**REQUIREMENT**
Do not repeat pictures. Repeat exactly the lines of the listing below from its first line through the line with "scene.camera = camo".
↓↓↓
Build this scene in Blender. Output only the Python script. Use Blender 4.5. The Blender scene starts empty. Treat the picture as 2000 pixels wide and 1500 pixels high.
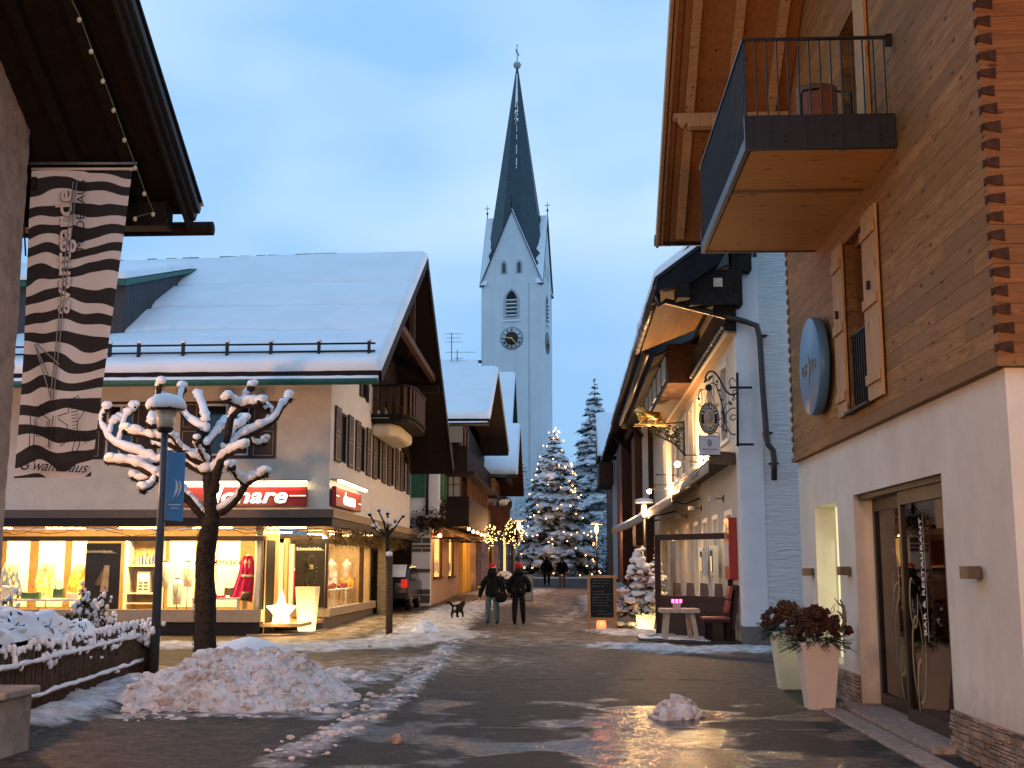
import bpy, math, random
from mathutils import Vector, Matrix, noise
random.seed(7)
scene = bpy.context.scene
COL = scene.collection
PI = math.pi
R = math.radians

# ---------------------------------------------------------------- camera
# world frame: +Y runs up the street, +X to the right of it, metres
F = 2290.0; H = 1.7
TH = math.atan(360.0 / F)
YAW = math.atan(110.0 / (F / math.cos(TH)))
cam = bpy.data.cameras.new("camera")
cam.sensor_width = 36.0
cam.lens = 36.0 * F / 2000.0
cam.clip_start = 0.05
cam.clip_end = 6000
camo = bpy.data.objects.new("camera", cam)
COL.objects.link(camo)
camo.location = (0, 0, H)
camo.rotation_euler = (PI / 2 + TH, 0, YAW)
scene.camera = camo

# ---------------------------------------------------------------- world: dusk sky
world = bpy.data.worlds.new("World")
scene.world = world
world.use_nodes = True
wn = world.node_tree.nodes; wl = world.node_tree.links
wn.clear()
def WN(t, **k):
    n = wn.new(t)
    for a, b in k.items(): setattr(n, a, b)
    return n
wout = WN('ShaderNodeOutputWorld'); wbg = WN('ShaderNodeBackground')
SUN_EL, SUN_ROT = R(4.0), R(70)
sky = WN('ShaderNodeTexSky', sky_type='NISHITA', sun_disc=False)
sky.sun_elevation = SUN_EL; sky.sun_rotation = SUN_ROT
sky.air_density = 1.2; sky.dust_density = 0.6; sky.ozone_density = 3.0
skm = WN('ShaderNodeMix', data_type='RGBA', blend_type='MULTIPLY'); skm.inputs[0].default_value = 1
skm.inputs[7].default_value = (0.10, 0.115, 0.13, 1)      # dims the daylight sky to dusk
wl.new(sky.outputs[0], skm.inputs[6])
tc = WN('ShaderNodeTexCoord'); mp = WN('ShaderNodeMapping'); mp.inputs['Scale'].default_value = (1.0, 1.0, 2.2)
wl.new(tc.outputs['Generated'], mp.inputs[0])
nz = WN('ShaderNodeTexNoise'); nz.inputs['Scale'].default_value = 2.6; nz.inputs['Detail'].default_value = 3; nz.inputs['Roughness'].default_value = .45
wl.new(mp.outputs[0], nz.inputs['Vector'])
cr = WN('ShaderNodeValToRGB'); cr.color_ramp.elements[0].position = .42; cr.color_ramp.elements[1].position = .66
cr.color_ramp.elements[0].color = (0.27, 0.51, 0.85, 1); cr.color_ramp.elements[1].color = (0.50, 0.69, 0.87, 1)
wl.new(nz.outputs[0], cr.inputs[0])
# thicker cloud low over the village, deep blue towards the zenith
sep = WN('ShaderNodeSeparateXYZ'); wl.new(tc.outputs['Generated'], sep.inputs[0])
hz = WN('ShaderNodeMapRange'); hz.inputs[1].default_value = 0.0; hz.inputs[2].default_value = 0.30; hz.inputs[3].default_value = 1; hz.inputs[4].default_value = 0
wl.new(sep.outputs[2], hz.inputs[0])
m1 = WN('ShaderNodeMix', data_type='RGBA'); m1.inputs[7].default_value = (0.27, 0.46, 0.68, 1)
hm = WN('ShaderNodeMath', operation='MULTIPLY'); hm.inputs[1].default_value = 0.75
wl.new(hz.outputs[0], hm.inputs[0]); wl.new(hm.outputs[0], m1.inputs[0]); wl.new(cr.outputs[0], m1.inputs[6])
zn = WN('ShaderNodeMapRange'); zn.inputs[1].default_value = 0.50; zn.inputs[2].default_value = 1.0; zn.inputs[3].default_value = 0; zn.inputs[4].default_value = .45
wl.new(sep.outputs[2], zn.inputs[0])
m1b = WN('ShaderNodeMix', data_type='RGBA'); m1b.inputs[7].default_value = (0.10, 0.22, 0.48, 1)
wl.new(zn.outputs[0], m1b.inputs[0]); wl.new(m1.outputs[2], m1b.inputs[6])
m2 = WN('ShaderNodeMix', data_type='RGBA', blend_type='ADD'); m2.inputs[0].default_value = 0.05
wl.new(m1b.outputs[2], m2.inputs[6]); wl.new(skm.outputs[2], m2.inputs[7])
wl.new(m2.outputs[2], wbg.inputs[0]); wbg.inputs[1].default_value = 1.06
wl.new(wbg.outputs[0], wout.inputs[0])

LW1, LW2, LW3, LW4 = 60, 2100, 1800, 1500      # power of the assumed lamps added just outside the picture
sund = bpy.data.lights.new("sun", 'SUN'); sund.energy = 0.10; sund.angle = R(30); sund.color = (0.75, 0.85, 1.0)
suno = bpy.data.objects.new("sun", sund); COL.objects.link(suno)
suno.rotation_euler = (R(60), 0, R(200))

scene.view_settings.view_transform = 'Standard'
scene.view_settings.look = 'None'
scene.view_settings.exposure = 0.2
scene.view_settings.gamma = 1.0
cy = scene.cycles
cy.use_denoising = True
cy.max_bounces = 6; cy.diffuse_bounces = 3; cy.glossy_bounces = 3; cy.transmission_bounces = 4; cy.transparent_max_bounces = 12
cy.sample_clamp_indirect = 4.0; cy.sample_clamp_direct = 0
cy.caustics_reflective = False; cy.caustics_refractive = False

# ---------------------------------------------------------------- a pixel of the survey photograph (2000 x 1500) to a point on a plane
O = Vector((0, 0, H))
def ray(px, py):
    u = px - 1000; v = 750 - py
    f = F * math.cos(TH) - v * math.sin(TH); z = F * math.sin(TH) + v * math.cos(TH)
    return Vector((u * math.cos(YAW) - f * math.sin(YAW), u * math.sin(YAW) + f * math.cos(YAW), z))
def gz(y):
    k = 4.0
    return 0.0158 * k * math.log(1 + math.exp(min((y - 26) / k, 50)))
def PG(px, py):
    r = ray(px, py); Y = 20.0
    for i in range(80): Y = .5 * Y + .5 * (gz(Y) - H) * r.y / r.z
    return O + r * (Y / r.y)
def PX(px, py, x): r = ray(px, py); return O + r * (x / r.x)
def PY(px, py, y): r = ray(px, py); return O + r * (y / r.y)
def PZ(px, py, z): r = ray(px, py); return O + r * ((z - H) / r.z)

# ---------------------------------------------------------------- mesh builder
class MB:
    def __init__(s): s.v = []; s.f = []; s.sm = []
    def add(s, vs, fs, smooth=False):
        n = len(s.v); s.v += [tuple(p) for p in vs]
        s.f += [tuple(i + n for i in f) for f in fs]; s.sm += [smooth] * len(fs)
        return s
    def box(s, x0, y0, z0, x1, y1, z1):
        return s.add([(x0,y0,z0),(x1,y0,z0),(x1,y1,z0),(x0,y1,z0),(x0,y0,z1),(x1,y0,z1),(x1,y1,z1),(x0,y1,z1)],
                     [(0,3,2,1),(4,5,6,7),(0,1,5,4),(1,2,6,5),(2,3,7,6),(3,0,4,7)])
    def beam(s, a, b, w, h, up=(0,0,1)):
        a = Vector(a); b = Vector(b); d = (b - a).normalized(); up = Vector(up)
        if abs(d.dot(up)) > .98: up = Vector((0,1,0))
        r = d.cross(up).normalized() * (w / 2); u = r.cross(d).normalized() * (h / 2)
        vs = [a-r-u, a+r-u, a+r+u, a-r+u, b-r-u, b+r-u, b+r+u, b-r+u]
        return s.add(vs, [(0,1,2,3),(4,7,6,5),(0,4,5,1),(1,5,6,2),(2,6,7,3),(3,7,4,0)])
    def prism(s, pts, d):        # closed polygon of 3-D points swept by vector d
        n = len(pts); d = Vector(d); a = [Vector(p) for p in pts]
        return s.add(a + [p + d for p in a], [tuple(range(n))[::-1], tuple(range(n, 2*n))] + [(i, (i+1) % n, n + (i+1) % n, n + i) for i in range(n)])
    def quad(s, a, b, c, d): return s.add([a,b,c,d], [(0,1,2,3)])
    def tube(s, pts, rad, n=8, caps=True, squash=1.0):
        pts = [Vector(p) for p in pts]
        if not hasattr(rad, '__len__'): rad = [rad] * len(pts)
        vs = []; ref = None
        for i, p in enumerate(pts):
            d = (pts[min(i+1, len(pts)-1)] - pts[max(i-1, 0)])
            if d.length < 1e-9: d = Vector((0,0,1))
            d.normalize()
            if ref is None: ref = Vector((0,0,1)) if abs(d.z) < .9 else Vector((1,0,0))
            r = (ref - d * ref.dot(d)).normalized(); ref = r; u = d.cross(r)
            for k in range(n):
                t = 2 * PI * k / n
                vs.append(p + (r * math.cos(t) * squash + u * math.sin(t)) * rad[i])
        fs = [(i*n+k, i*n+(k+1) % n, (i+1)*n+(k+1) % n, (i+1)*n+k) for i in range(len(pts)-1) for k in range(n)]
        if caps: fs += [tuple(range(n))[::-1], tuple((len(pts)-1)*n + k for k in range(n))]
        return s.add(vs, fs, True)
    def lathe(s, c, prof, n=24, axis='z'):   # prof: (radius, height)
        vs = []
        for r, h in prof:
            for k in range(n):
                t = 2*PI*k/n; x, y = r*math.cos(t), r*math.sin(t)
                if axis == 'z': q = (c[0]+x, c[1]+y, c[2]+h)
                elif axis == 'x': q = (c[0]+h, c[1]+x, c[2]+y)
                else: q = (c[0]+x, c[1]+h, c[2]+y)
                vs.append(q)
        m = len(prof)
        fs = [(i*n+k, i*n+(k+1) % n, (i+1)*n+(k+1) % n, (i+1)*n+k) for i in range(m-1) for k in range(n)]
        fs += [tuple(range(n))[::-1], tuple((m-1)*n+k for k in range(n))]
        return s.add(vs, fs, True)
    def ball(s, c, r, sc=(1,1,1), n=8, m=6, jit=0, smooth=True):
        vs = [(c[0], c[1], c[2] - r*sc[2])]
        for i in range(1, m):
            p = PI * i / m - PI/2
            for k in range(n):
                t = 2*PI*k/n
                q = 1 + (random.uniform(-jit, jit) if jit else 0)
                vs.append((c[0]+r*q*sc[0]*math.cos(p)*math.cos(t), c[1]+r*q*sc[1]*math.cos(p)*math.sin(t), c[2]+r*q*sc[2]*math.sin(p)))
        vs.append((c[0], c[1], c[2] + r*sc[2]))
        fs = [(0, 1+(k+1) % n, 1+k) for k in range(n)]
        for i in range(m-2):
            a = 1+i*n
            fs += [(a+k, a+(k+1) % n, a+n+(k+1) % n, a+n+k) for k in range(n)]
        a = 1+(m-2)*n; t = len(vs)-1
        fs += [(a+k, a+(k+1) % n, t) for k in range(n)]
        return s.add(vs, fs, smooth)
    def grid(s, fn, nu, nv, smooth=True):
        vs = [fn(i/nu, j/nv) for j in range(nv+1) for i in range(nu+1)]
        fs = [(j*(nu+1)+i, j*(nu+1)+i+1, (j+1)*(nu+1)+i+1, (j+1)*(nu+1)+i) for j in range(nv) for i in range(nu)]
        return s.add(vs, fs, smooth)
    def xf(s, M, a=0):
        s.v[a:] = [tuple(M @ Vector(p)) for p in s.v[a:]]; return s
    def build(s, name, mat, parent=None, bevel=0, solid=0, sub=0):
        me = bpy.data.meshes.new(name)
        off = wloc(parent) if parent is not None else Vector((0,0,0))
        me.from_pydata([(p[0]-off.x, p[1]-off.y, p[2]-off.z) for p in s.v], [], s.f)
        me.polygons.foreach_set('use_smooth', s.sm)
        me.update()
        o = bpy.data.objects.new(name, me); COL.objects.link(o)
        if mat: me.materials.append(M[mat] if isinstance(mat, str) else mat)
        if parent is not None: o.parent = parent
        if solid:
            m = o.modifiers.new('solid', 'SOLIDIFY'); m.thickness = solid; m.offset = 0
        if bevel:
            m = o.modifiers.new('bevel', 'BEVEL'); m.width = bevel; m.segments = 2; m.limit_method = 'ANGLE'
        if sub:
            m = o.modifiers.new('sub', 'SUBSURF'); m.levels = sub; m.render_levels = sub
        return o
def wloc(o):
    v = Vector((0,0,0))
    while o is not None: v += Vector(o.location); o = o.parent
    return v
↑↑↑
**EXERCISE SOLUTION**
Build this scene in Blender. Output only the Python script. Use Blender 4.5. The Blender scene starts empty. Treat the picture as 2000 pixels wide and 1500 pixels high.
import bpy, math, random
from mathutils import Vector, Matrix, noise
random.seed(7)
scene = bpy.context.scene
COL = scene.collection
PI = math.pi
R = math.radians

# ---------------------------------------------------------------- camera
# world frame: +Y runs up the street, +X to the right of it, metres
F = 2290.0; H = 1.7
TH = math.atan(360.0 / F)
YAW = math.atan(110.0 / (F / math.cos(TH)))
cam = bpy.data.cameras.new("camera")
cam.sensor_width = 36.0
cam.lens = 36.0 * F / 2000.0
cam.clip_start = 0.05
cam.clip_end = 6000
camo = bpy.data.objects.new("camera", cam)
COL.objects.link(camo)
camo.location = (0, 0, H)
camo.rotation_euler = (PI / 2 + TH, 0, YAW)
scene.camera = camo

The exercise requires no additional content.